Una risposta efficace e duratura all’esigenza di sicurezza e di prevenzione, con l’obbiettivo di eliminare o
ridurre la frequenza di determinati comportamenti - siano essi qualificati criminali o devianti - interagisce necessariamente sia con le politiche sociali che intervengono su quelle che si ritiene ne siano le cause - ad esempio le diseguaglianze, la marginalità, le patologie sociali - sia con altre forme di recupero e di rinforzo della coesione sociale e sostenendo azioni di cura sia degli spazi pubblici che delle relazioni, per rendere la città sempre più accogliente e integrata.
In questo modo si pone al centro non tanto il «problema della sicurezza» quanto piuttosto la «sicurezza urbana come risorsa da costruire insieme».
Si potrà progettare, nei prossimi mesi, come declinare con azioni concrete questi importanti principi inseriti nel Regolamento di Polizia Urbana, con il supporto delle reti sociali orizzontali, nella logica di sicurezza partecipata prevista nelle Linee di Mandato 2023-2028 e come comunità capace di trovare al proprio interno le risorse attive per aumentare non solo la sensazione di benessere ma anche la percezione di sicurezza urbana.
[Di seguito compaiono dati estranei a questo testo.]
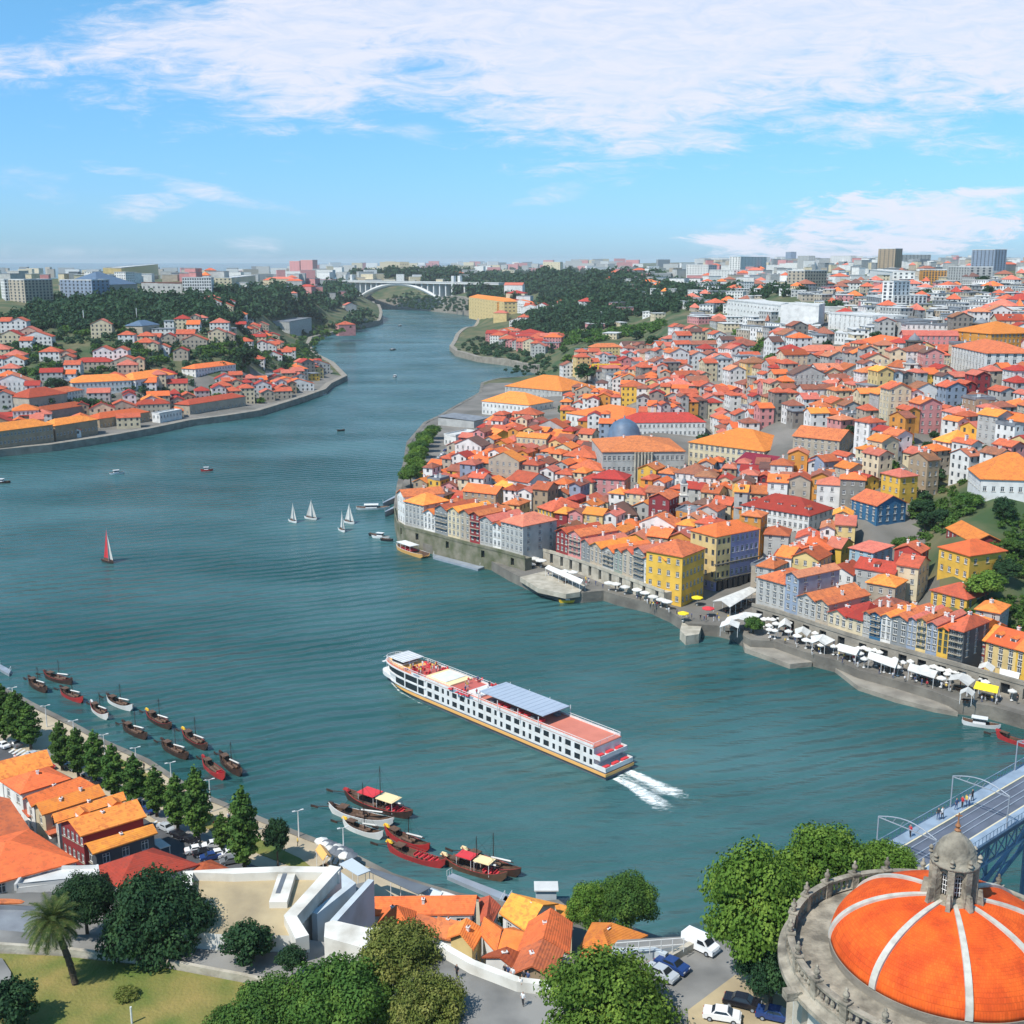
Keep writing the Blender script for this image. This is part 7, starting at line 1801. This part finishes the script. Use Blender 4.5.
def foam(name, line, w0_, w1_, label, d0=.65, d1=.35, hd=0, loc=None):
    P = dens([at(a, b, 0)[:2] for a, b in line], 1.2); n = len(P); V = []; Fc = []; D = []
    for i, p in enumerate(P):
        a = Vector(P[max(0, i - 1)]); b = Vector(P[min(n - 1, i + 1)]); t = (b - a).normalized(); nn = Vector((-t.y, t.x)); k = i / (n - 1); w = w0_ + (w1_ - w0_) * k
        for s in (-1, -.5, 0, .5, 1):
            q = Vector(p) + nn * s * w; V.append((q.x, q.y, .035)); e = (1 - abs(s) ** 1.5); D.append((d0 + (d1 - d0) * k) * (.35 + .65 * e) * min(1, (1 - k) * 2.2) * (0 if abs(s) == 1 else 1))
        if i:
            for j in range(4): c = (i - 1) * 5 + j; Fc.append((c, c + 1, c + 6, c + 5))
    o = obj(name, V, Fc, 'foam'); at_ = o.data.attributes.new('den', 'FLOAT', 'POINT'); at_.data.foreach_set('value', D); tag(o, label, 'foam', kind='stuff'); return o
foam('wake_foam', [(616, 778), (632, 786), (648, 796), (662, 806), (676, 814), (692, 823)], 1.4, 5.0, 'white foam of the ship wake, lower streak', .85, .47)
foam('wake_foam', [(620, 768), (638, 776), (658, 786), (676, 794), (696, 802), (716, 811)], 1.3, 5.0, 'white foam of the ship wake, upper streak', .8, .46)
foam('wake_foam', [(618, 774), (640, 784), (668, 798), (690, 806)], 2.5, 6, 'thin churned foam between the wake streaks', .5, .36)
foam('wake_foam', [(391, 682), (400, 692), (418, 702), (450, 719), (480, 733)], .4, .9, 'thin foam along the bow side of the ship', .55, .2)
foam('wake_foam', [(395, 378), (375, 383), (358, 387)], 1.0, 2.2, 'left arm of the small boat wake far up river', .45, .25)
foam('wake_foam', [(395, 378), (404, 381), (415, 383)], 1.0, 2.0, 'right arm of the small boat wake far up river', .42, .25)

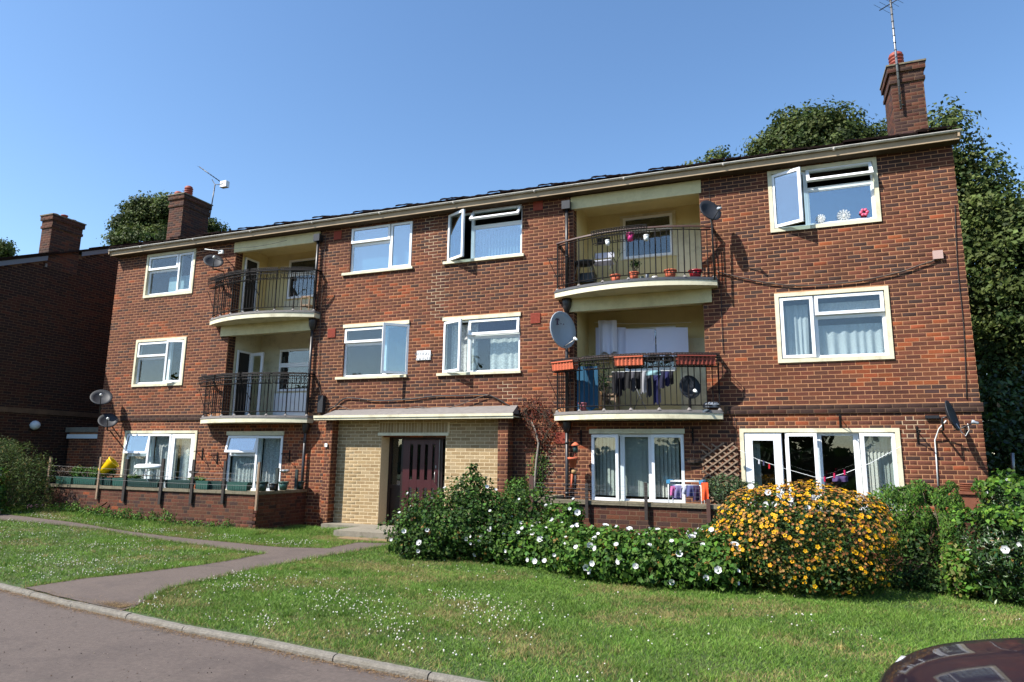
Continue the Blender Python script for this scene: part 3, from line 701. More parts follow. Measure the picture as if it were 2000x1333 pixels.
# ---------------------------------------------------------------- balconies
BAL = dict(UR=(-2.495, 1.625, 4.90, M_leadD), LR=(-2.495, 1.625, 2.36, M_lead), UL=(-11.87, 1.65, 4.90, M_lead), LL=(-11.87, 1.65, 2.36, M_lead))
def arc(k, t, dr=0.0):
    xc, hw, z, _ = BAL[k]; return Vector((xc+(hw-dr)*t, -(.22+.40*(1-t*t))+dr*(1-.3*abs(t)), 0))
RAILH = {'UR': 6.10, 'LR': 3.585, 'UL': 6.11, 'LL': 3.54}
def ring(k, dr, n=28):
    xc, hw, *_ = BAL[k]; pts = [Vector((xc-hw+dr, .05, 0))]+[arc(k, -1+2*i/n, dr) for i in range(n+1)]+[Vector((xc+hw-dr, .05, 0))]; return pts
BALOBJ = {}
for k in BAL:
    xc, hw, zb, fl = BAL[k]; n = 28
    def plate(mb, dr, z0, z1):
        P = ring(k, dr); m = len(P); mb.add([(p.x, p.y, z0) for p in P]+[(p.x, p.y, z1) for p in P], [tuple(reversed(range(m))), tuple(range(m, 2*m))]+[(i, i+1, m+i+1, m+i) for i in range(m-1)]+[(m-1, 0, m, 2*m-1)])
    mb = MB(); plate(mb, 0, zb, zb+.105); b = mb.build('balcony', M_cream, bld); BALOBJ[k] = b
    mb = MB(); plate(mb, -.012, zb+.106, zb+.135); plate(mb, .012, zb+.136, zb+.165); mb.build('flashing', fl, b)
    floor = MB(); floor.box(xc-hw+.1, xc+hw-.1, .06, 1.0, zb+.06, zb+.16); floor.build('floor', M_conc, b)
    zf = zb+.165; zr = RAILH[k]
    # posts, balusters, rails
    ir = M_iron; pts = [arc(k, -1+2*i/40, .05)+Vector((0, 0, 0)) for i in range(41)]
    full = [Vector((pts[0].x, 0, 0))]+pts+[Vector((pts[-1].x, 0, 0))]
    rl = MB(); rl.tube([p+Vector((0, 0, zf+.09)) for p in full], .011, 4); rl.tube([p+Vector((0, 0, zr-.075)) for p in full], .011, 4); rl.build('rail', ir, b)
    hr = MB(); vs = []
    for i, p in enumerate(full):
        d = (full[min(i+1, len(full)-1)]-full[max(i-1, 0)]).normalized(); nn = Vector((d.y, -d.x, 0))
        for (o_, z) in ((-.028, 0), (.028, 0), (.024, .03), (-.024, .03)): vs.append(p+nn*o_+Vector((0, 0, zr-.03+z)))
    m = len(full); hr.add(vs, [(i*4+j, i*4+(j+1) % 4, (i+1)*4+(j+1) % 4, (i+1)*4+j) for i in range(m-1) for j in range(4)]+[(3, 2, 1, 0), tuple((m-1)*4+j for j in range(4))])
    hr.build('handrail', M_rail if k[1] == 'R' else M_iron, b)
    bm_ = bpy.data.meshes.new('baluster'); q = MB().tube([(0, 0, 0), (0, 0, zr-.075-zf-.09)], .0085, 5); bm_.from_pydata(q.v, [], q.f); bm_.materials.append(ir); bm_.update()
    pm_ = bpy.data.meshes.new('post'); q = MB().box(-.011, .011, -.011, .011, 0, zr-.03-zf); q.lathe((0, 0, -.005), [(.05, 0), (.035, .02), (.018, .045), (0, .05)], 8); pm_.from_pydata(q.v, [], q.f); pm_.materials.append(ir); pm_.materials.append(M_lead)
    pm_.update()
    for i, p_ in enumerate(pm_.polygons): p_.material_index = 1 if i >= 6 else 0
    NB = 30 if k[1] == 'R' else 35
    for i in range(NB+1):
        p = arc(k, -1+2*i/NB, .05); ps = (i % 5 == 0)
        o = bpy.data.objects.new('post' if ps else 'baluster', pm_ if ps else bm_); COL.objects.link(o); o.parent = b
        o.location = p+Vector((0, 0, zf if ps else zf+.09))-org(b)
    for s in (-1, 1):
        for y in (-.14, -.06):
            o = bpy.data.objects.new('baluster', bm_); COL.objects.link(o); o.parent = b; o.location = Vector((pts[0 if s < 0 else -1].x, y, zf+.09))-org(b)
    # triangular hanging bracket on the left end
    a = pts[0]; mb = MB(); mb.tube([a+Vector((0, 0, zr-.34)), a+Vector((-.22, -.02, zr-.30)), a+Vector((0, 0, zr-.78))], .009, 5); mb.build('bracket', ir, b)
    if k[1] == 'L': a = pts[23]; mb = MB(); mb.tube([a+Vector((0, -.01, zr-.34)), a+Vector((-.16, -.14, zr-.30)), a+Vector((0, -.01, zr-.66))], .009, 5); mb.build('bracket', ir, b)
    # recess behind
    x0, x1, z0, z1 = REC[k]; dep = 1.2; mo = M_ochre if k != 'LL' else M_cream
    mb = MB(); mb.box(x0-.1, x1+.1, dep, dep+.06, z0-.02, z1+.02); mb.box(x0-.06, x0, .26, dep, z0-.02, z1+.02); mb.box(x1, x1+.06, .26, dep, z0-.02, z1+.02)
    mb.box(x0-.05, x1+.05, .03, dep, z1-.02, z1+.04); rc = mb.build('balcony_recess', mo, bld)
    for a_, b_ in ((x0-.06, x0+.001), (x1-.001, x1+.06)): MB().box(a_, b_, .026, .26, z0, z1).build('brick_return', M_mortar, rc)
    for (O, N) in (((x0+.001, .03, 0), (1, 0, 0)), ((x1-.001, .03, 0), (-1, 0, 0))):
        brick_wall(rc, O, (0, 1, 0), N, course_bricks(0, .22, z0, z1, [], 'stretcher'), lambda x, z: brick_col(x, z, .2))
    if k[0] == 'U': MB().box(x0-.05, x1+.04, -.02, .10, 6.88, 7.155).build('beam', M_beam, rc)
    if k[0] == 'L': MB().box(xc-1.43, xc+1.50, -.05, .10, 4.62, 4.899).build('beam', M_beam, rc)
    if k[0] == 'L': pass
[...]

Una «città che si cura» e, quindi, «sicura».
Beatrice Nardo (Pd)
Presidente Commissione Servizi alla Persona
Comune di Brescia
Prima l’approvazione - dopo vivace e a tratti feroce dibattito in Loggia - del Daspo urbano, poi le proteste della Sinistra italiana con le accuse di ingerenza da parte della Prefettura. Quindi la replica dell’ufficio del Governo che si è tirato fuori dalla querelle incassando ieri anche la solidarietà del centrodestra, per passare alle precisazioni della sindaca che, sempre ieri, ha rivendicato l’assoluta autonomia della scelta della Giunta (vedi cronaca a pagina 12). Ce ne è abbastanza per giustificare fiumi di inchiostro. Ma le precisazioni della presidente Beatrice Nardo meritano sottolineatura affinché il dibattito, pur legittimo, non offuschi il quadro di insieme, ovvero lo sforzo di predisporre un piano capace di affrontare il tema della sicurezza in città, integrando mediazione e promozione sociale con strumenti repressivi. Forte il richiamo alla compartecipazione, al di là delle ideologie e degli schieramenti. La città merita lo sforzo. (n.v.)